What is needed | Output every line below without omitting or altering anything.

(Scenes as source code)
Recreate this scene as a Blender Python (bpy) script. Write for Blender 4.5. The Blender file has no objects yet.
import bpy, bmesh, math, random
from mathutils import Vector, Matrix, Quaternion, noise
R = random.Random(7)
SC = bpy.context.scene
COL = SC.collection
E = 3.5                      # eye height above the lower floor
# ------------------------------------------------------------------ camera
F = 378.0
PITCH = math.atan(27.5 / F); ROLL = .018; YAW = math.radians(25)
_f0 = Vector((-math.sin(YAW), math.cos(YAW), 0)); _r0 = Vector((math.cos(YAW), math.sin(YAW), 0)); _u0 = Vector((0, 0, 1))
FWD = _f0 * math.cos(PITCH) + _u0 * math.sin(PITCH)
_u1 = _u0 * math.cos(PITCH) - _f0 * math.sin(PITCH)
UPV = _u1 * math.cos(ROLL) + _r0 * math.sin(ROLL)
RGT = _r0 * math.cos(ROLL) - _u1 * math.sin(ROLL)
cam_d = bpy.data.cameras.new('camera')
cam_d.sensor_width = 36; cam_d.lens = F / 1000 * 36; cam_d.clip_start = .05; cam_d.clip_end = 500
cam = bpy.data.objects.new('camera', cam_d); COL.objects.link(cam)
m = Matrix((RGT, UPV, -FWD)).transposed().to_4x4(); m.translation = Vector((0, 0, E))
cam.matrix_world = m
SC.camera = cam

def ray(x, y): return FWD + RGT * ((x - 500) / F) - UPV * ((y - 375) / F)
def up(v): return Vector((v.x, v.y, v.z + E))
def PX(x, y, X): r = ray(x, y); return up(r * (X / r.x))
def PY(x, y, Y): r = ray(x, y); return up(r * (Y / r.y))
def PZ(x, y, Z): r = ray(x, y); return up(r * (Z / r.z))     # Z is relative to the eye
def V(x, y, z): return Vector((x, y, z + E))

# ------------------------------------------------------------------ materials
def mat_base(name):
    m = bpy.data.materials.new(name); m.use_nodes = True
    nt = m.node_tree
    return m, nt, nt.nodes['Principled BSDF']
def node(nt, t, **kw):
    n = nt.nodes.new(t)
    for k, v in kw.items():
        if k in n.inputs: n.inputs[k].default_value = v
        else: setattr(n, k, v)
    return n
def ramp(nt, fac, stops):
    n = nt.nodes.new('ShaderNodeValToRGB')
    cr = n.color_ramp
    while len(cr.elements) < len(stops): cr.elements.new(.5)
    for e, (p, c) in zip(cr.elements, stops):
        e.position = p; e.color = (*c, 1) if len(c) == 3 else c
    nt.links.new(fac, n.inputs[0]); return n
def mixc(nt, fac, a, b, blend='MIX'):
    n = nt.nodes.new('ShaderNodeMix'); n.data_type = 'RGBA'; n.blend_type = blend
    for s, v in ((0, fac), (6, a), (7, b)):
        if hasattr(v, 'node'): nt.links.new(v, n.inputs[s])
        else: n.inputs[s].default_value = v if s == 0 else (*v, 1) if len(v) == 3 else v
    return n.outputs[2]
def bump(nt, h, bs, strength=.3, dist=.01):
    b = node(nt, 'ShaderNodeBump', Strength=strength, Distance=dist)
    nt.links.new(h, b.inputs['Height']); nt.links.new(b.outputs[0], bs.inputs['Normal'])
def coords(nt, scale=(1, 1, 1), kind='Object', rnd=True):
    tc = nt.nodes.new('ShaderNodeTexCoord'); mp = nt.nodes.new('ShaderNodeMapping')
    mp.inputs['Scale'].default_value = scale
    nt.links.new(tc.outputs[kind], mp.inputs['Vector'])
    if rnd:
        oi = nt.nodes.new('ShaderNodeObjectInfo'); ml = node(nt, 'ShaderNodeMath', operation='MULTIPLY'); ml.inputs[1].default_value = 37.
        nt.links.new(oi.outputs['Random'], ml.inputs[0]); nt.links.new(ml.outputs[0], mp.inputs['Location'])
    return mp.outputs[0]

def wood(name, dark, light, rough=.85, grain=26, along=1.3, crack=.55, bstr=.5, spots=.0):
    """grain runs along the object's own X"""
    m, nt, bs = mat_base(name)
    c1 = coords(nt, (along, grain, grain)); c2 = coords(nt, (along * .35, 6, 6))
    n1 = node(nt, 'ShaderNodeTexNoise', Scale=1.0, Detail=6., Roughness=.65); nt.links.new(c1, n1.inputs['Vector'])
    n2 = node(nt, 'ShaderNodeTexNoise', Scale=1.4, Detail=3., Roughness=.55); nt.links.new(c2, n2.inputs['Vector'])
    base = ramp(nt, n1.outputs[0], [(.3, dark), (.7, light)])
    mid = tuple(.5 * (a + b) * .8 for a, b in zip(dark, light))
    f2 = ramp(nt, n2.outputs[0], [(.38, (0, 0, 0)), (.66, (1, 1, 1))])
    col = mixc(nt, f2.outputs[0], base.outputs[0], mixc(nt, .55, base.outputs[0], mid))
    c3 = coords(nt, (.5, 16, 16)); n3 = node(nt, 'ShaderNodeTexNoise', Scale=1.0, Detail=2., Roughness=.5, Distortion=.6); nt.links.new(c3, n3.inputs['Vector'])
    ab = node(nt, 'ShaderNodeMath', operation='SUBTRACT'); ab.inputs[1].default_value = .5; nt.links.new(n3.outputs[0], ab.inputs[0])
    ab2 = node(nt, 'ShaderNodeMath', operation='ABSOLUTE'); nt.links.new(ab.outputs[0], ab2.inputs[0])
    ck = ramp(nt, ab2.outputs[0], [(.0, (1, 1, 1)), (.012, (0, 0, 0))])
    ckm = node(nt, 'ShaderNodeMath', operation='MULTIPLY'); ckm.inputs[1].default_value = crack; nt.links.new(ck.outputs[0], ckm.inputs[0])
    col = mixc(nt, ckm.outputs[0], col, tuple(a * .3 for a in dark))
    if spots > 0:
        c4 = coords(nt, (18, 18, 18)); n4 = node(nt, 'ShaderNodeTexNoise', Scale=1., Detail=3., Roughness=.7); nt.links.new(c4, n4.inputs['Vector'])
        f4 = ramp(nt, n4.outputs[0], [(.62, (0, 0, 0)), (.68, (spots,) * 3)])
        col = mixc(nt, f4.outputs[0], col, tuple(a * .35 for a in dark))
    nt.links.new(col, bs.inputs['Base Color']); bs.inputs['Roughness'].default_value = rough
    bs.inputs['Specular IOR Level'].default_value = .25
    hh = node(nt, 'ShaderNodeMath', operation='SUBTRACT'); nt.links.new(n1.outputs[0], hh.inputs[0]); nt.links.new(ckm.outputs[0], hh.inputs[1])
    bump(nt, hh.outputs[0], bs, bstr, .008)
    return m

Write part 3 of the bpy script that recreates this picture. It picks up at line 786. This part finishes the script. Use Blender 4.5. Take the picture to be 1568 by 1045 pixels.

Exercise output |
Recreate this scene as a Blender Python (bpy) script. Write for Blender 4.5. The Blender file has no objects yet.
import bpy, bmesh, math, random
from mathutils import Vector, Matrix, Quaternion, noise
R = random.Random(7)
SC = bpy.context.scene
COL = SC.collection
E = 3.5                      # eye height above the lower floor
# ------------------------------------------------------------------ camera
F = 378.0
PITCH = math.atan(27.5 / F); ROLL = .018; YAW = math.radians(25)
_f0 = Vector((-math.sin(YAW), math.cos(YAW), 0)); _r0 = Vector((math.cos(YAW), math.sin(YAW), 0)); _u0 = Vector((0, 0, 1))
FWD = _f0 * math.cos(PITCH) + _u0 * math.sin(PITCH)
_u1 = _u0 * math.cos(PITCH) - _f0 * math.sin(PITCH)
UPV = _u1 * math.cos(ROLL) + _r0 * math.sin(ROLL)
RGT = _r0 * math.cos(ROLL) - _u1 * math.sin(ROLL)
cam_d = bpy.data.cameras.new('camera')
cam_d.sensor_width = 36; cam_d.lens = F / 1000 * 36; cam_d.clip_start = .05; cam_d.clip_end = 500
cam = bpy.data.objects.new('camera', cam_d); COL.objects.link(cam)
m = Matrix((RGT, UPV, -FWD)).transposed().to_4x4(); m.translation = Vector((0, 0, E))
cam.matrix_world = m
SC.camera = cam

def ray(x, y): return FWD + RGT * ((x - 500) / F) - UPV * ((y - 375) / F)
def up(v): return Vector((v.x, v.y, v.z + E))
def PX(x, y, X): r = ray(x, y); return up(r * (X / r.x))
def PY(x, y, Y): r = ray(x, y); return up(r * (Y / r.y))
def PZ(x, y, Z): r = ray(x, y); return up(r * (Z / r.z))     # Z is relative to the eye
def V(x, y, z): return Vector((x, y, z + E))

# ------------------------------------------------------------------ materials
def mat_base(name):
    m = bpy.data.materials.new(name); m.use_nodes = True
    nt = m.node_tree
    return m, nt, nt.nodes['Principled BSDF']
def node(nt, t, **kw):
    n = nt.nodes.new(t)
    for k, v in kw.items():
        if k in n.inputs: n.inputs[k].default_value = v
        else: setattr(n, k, v)
    return n
def ramp(nt, fac, stops):
    n = nt.nodes.new('ShaderNodeValToRGB')
    cr = n.color_ramp
    while len(cr.elements) < len(stops): cr.elements.new(.5)
    for e, (p, c) in zip(cr.elements, stops):
        e.position = p; e.color = (*c, 1) if len(c) == 3 else c
    nt.links.new(fac, n.inputs[0]); return n
def mixc(nt, fac, a, b, blend='MIX'):
    n = nt.nodes.new('ShaderNodeMix'); n.data_type = 'RGBA'; n.blend_type = blend
    for s, v in ((0, fac), (6, a), (7, b)):
        if hasattr(v, 'node'): nt.links.new(v, n.inputs[s])
        else: n.inputs[s].default_value = v if s == 0 else (*v, 1) if len(v) == 3 else v
    return n.outputs[2]
def bump(nt, h, bs, strength=.3, dist=.01):
    b = node(nt, 'ShaderNodeBump', Strength=strength, Distance=dist)
    nt.links.new(h, b.inputs['Height']); nt.links.new(b.outputs[0], bs.inputs['Normal'])
def coords(nt, scale=(1, 1, 1), kind='Object', rnd=True):
    tc = nt.nodes.new('ShaderNodeTexCoord'); mp = nt.nodes.new('ShaderNodeMapping')
    mp.inputs['Scale'].default_value = scale
    nt.links.new(tc.outputs[kind], mp.inputs['Vector'])
    if rnd:
        oi = nt.nodes.new('ShaderNodeObjectInfo'); ml = node(nt, 'ShaderNodeMath', operation='MULTIPLY'); ml.inputs[1].default_value = 37.
        nt.links.new(oi.outputs['Random'], ml.inputs[0]); nt.links.new(ml.outputs[0], mp.inputs['Location'])
    return mp.outputs[0]

def wood(name, dark, light, rough=.85, grain=26, along=1.3, crack=.55, bstr=.5, spots=.0):
    """grain runs along the object's own X"""
    m, nt, bs = mat_base(name)
    c1 = coords(nt, (along, grain, grain)); c2 = coords(nt, (along * .35, 6, 6))
    n1 = node(nt, 'ShaderNodeTexNoise', Scale=1.0, Detail=6., Roughness=.65); nt.links.new(c1, n1.inputs['Vector'])
    n2 = node(nt, 'ShaderNodeTexNoise', Scale=1.4, Detail=3., Roughness=.55); nt.links.new(c2, n2.inputs['Vector'])
    base = ramp(nt, n1.outputs[0], [(.3, dark), (.7, light)])
    mid = tuple(.5 * (a + b) * .8 for a, b in zip(dark, light))
    f2 = ramp(nt, n2.outputs[0], [(.38, (0, 0, 0)), (.66, (1, 1, 1))])
    col = mixc(nt, f2.outputs[0], base.outputs[0], mixc(nt, .55, base.outputs[0], mid))
    c3 = coords(nt, (.5, 16, 16)); n3 = node(nt, 'ShaderNodeTexNoise', Scale=1.0, Detail=2., Roughness=.5, Distortion=.6); nt.links.new(c3, n3.inputs['Vector'])
    ab = node(nt, 'ShaderNodeMath', operation='SUBTRACT'); ab.inputs[1].default_value = .5; nt.links.new(n3.outputs[0], ab.inputs[0])
    ab2 = node(nt, 'ShaderNodeMath', operation='ABSOLUTE'); nt.links.new(ab.outputs[0], ab2.inputs[0])
    ck = ramp(nt, ab2.outputs[0], [(.0, (1, 1, 1)), (.012, (0, 0, 0))])
    ckm = node(nt, 'ShaderNodeMath', operation='MULTIPLY'); ckm.inputs[1].default_value = crack; nt.links.new(ck.outputs[0], ckm.inputs[0])
    col = mixc(nt, ckm.outputs[0], col, tuple(a * .3 for a in dark))
    if spots > 0:
        c4 = coords(nt, (18, 18, 18)); n4 = node(nt, 'ShaderNodeTexNoise', Scale=1., Detail=3., Roughness=.7); nt.links.new(c4, n4.inputs['Vector'])
        f4 = ramp(nt, n4.outputs[0], [(.62, (0, 0, 0)), (.68, (spots,) * 3)])
        col = mixc(nt, f4.outputs[0], col, tuple(a * .35 for a in dark))
    nt.links.new(col, bs.inputs['Base Color']); bs.inputs['Roughness'].default_value = rough
    bs.inputs['Specular IOR Level'].default_value = .25
    hh = node(nt, 'ShaderNodeMath', operation='SUBTRACT'); nt.links.new(n1.outputs[0], hh.inputs[0]); nt.links.new(ckm.outputs[0], hh.inputs[1])
    bump(nt, hh.outputs[0], bs, bstr, .008)
    return m

Write part 3 of the bpy script that recreates this picture. It picks up at line 786. This part finishes the script. Use Blender 4.5. Take the picture to be 1568 by 1045 pixels.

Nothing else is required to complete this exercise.